In a bid to tap into burgeoning global demand for TV content, Colombia is expanding its location shoot incentives to include international television series.

Current incentives have attracted some 40 film and TV movie projects in the past four years, including pics starring A-list actors Tom Cruise, Will Smith and Oscar-winning Spanish actors, Penelope Cruz and Javier Bardem, according to CMO V.P.-producer Ana Piñeres, who also presides over the independent producers association Asocinde and rights org, Egeda Colombia.

“Netflix, Amazon, HBO and broadcasters like Telemundo have already been shooting in Colombia but the new incentive will hopefully spur them to bring more projects to the country,” said Piñeres.
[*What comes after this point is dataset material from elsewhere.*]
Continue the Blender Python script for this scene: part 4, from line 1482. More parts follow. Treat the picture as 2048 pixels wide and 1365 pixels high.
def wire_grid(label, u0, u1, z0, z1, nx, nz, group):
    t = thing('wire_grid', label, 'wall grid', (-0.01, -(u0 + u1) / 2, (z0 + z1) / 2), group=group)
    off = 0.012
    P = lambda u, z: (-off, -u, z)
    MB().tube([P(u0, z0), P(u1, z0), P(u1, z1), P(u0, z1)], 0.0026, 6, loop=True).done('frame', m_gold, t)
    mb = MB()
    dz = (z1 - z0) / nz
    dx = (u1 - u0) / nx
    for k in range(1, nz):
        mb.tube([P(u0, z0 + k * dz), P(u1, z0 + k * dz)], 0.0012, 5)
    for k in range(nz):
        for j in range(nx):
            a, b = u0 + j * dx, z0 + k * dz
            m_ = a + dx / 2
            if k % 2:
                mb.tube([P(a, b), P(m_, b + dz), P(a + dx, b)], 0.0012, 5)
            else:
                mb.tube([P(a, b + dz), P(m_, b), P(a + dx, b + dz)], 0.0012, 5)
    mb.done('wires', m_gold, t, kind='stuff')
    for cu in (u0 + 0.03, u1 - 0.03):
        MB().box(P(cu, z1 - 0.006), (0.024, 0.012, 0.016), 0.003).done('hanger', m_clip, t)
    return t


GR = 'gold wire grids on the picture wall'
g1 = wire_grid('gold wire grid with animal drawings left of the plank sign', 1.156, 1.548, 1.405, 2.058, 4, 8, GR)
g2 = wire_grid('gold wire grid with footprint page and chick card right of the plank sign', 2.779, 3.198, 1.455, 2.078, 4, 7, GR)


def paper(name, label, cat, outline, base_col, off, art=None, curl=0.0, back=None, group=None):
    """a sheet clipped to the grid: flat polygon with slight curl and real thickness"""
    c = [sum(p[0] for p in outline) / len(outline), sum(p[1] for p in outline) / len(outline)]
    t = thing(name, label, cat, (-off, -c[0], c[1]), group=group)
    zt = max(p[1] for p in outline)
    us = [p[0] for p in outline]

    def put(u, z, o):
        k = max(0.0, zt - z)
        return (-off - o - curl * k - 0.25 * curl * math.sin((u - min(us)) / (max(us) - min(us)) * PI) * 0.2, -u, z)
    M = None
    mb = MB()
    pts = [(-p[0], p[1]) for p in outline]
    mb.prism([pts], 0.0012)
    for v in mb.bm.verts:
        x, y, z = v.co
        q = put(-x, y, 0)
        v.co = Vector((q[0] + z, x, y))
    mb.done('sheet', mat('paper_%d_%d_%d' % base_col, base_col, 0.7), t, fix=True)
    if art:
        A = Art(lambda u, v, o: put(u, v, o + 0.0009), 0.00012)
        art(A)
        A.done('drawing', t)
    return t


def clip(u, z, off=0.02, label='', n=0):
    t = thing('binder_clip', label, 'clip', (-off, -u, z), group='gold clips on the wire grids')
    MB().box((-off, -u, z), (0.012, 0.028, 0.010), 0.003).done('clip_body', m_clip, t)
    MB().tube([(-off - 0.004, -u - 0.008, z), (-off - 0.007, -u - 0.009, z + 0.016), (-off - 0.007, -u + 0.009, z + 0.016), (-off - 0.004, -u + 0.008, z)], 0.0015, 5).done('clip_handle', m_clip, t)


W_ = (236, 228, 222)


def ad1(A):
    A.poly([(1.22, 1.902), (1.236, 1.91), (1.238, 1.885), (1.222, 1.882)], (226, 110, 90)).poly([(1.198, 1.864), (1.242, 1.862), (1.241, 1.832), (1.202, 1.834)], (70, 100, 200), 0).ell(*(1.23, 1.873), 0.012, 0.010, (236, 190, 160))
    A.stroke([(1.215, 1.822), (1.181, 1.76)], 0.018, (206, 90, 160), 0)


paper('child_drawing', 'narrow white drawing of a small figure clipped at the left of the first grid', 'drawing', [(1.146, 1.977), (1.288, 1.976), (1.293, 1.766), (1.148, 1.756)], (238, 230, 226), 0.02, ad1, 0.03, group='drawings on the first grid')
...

When Netflix shot three seasons of its mega-hit series “Narcos” in Colombia, they were only able to tap the current incentives for its first two episodes.

According to Film Law 1556, foreign production companies of feature films and TV movies investing over $600,000 in Colombia can receive a 40% cash rebate on local qualified film spend and a 20% cash rebate on logistical expenses such as hotels, catering and transportation.

A new second option is a tax credit whereby the foreign production company receives a certificate amounting to 35% of its expenditures in the country. It can then sell this certificate to a tax-paying local who can use it as a tax rebate. A set of limits and caps and the total amount of credits available, will be defined when the law is regulated.

Aside from encompassing television series as well as animation, docus, shorts and music videos, the amendment calls for the law’s extension to 2032. Half of the film fund will be allotted to movies while the rest to the other formats.

The next step is for the amendments to be regulated, which is likely to happen by 2020. In the meantime, Colombia’s industry is gearing up for it by investing in more workshops and overall training across all audiovisual services, including crew, catering, transportation, VFX, etc. “We need to be ready to make the bold leap into television next year,” said Piñeres.

Fortunately, Ivan Duque, Colombia’s new president since August last year, has been pushing to exploit Colombia’s creative wealth, its so-called Orange Economy – goods and services based on intellectual property- to reduce the country’s dependence on oil.

“Our goal is to have our audiovisual industry lead Colombia’s Orange Economy in the future,” said Piñeres.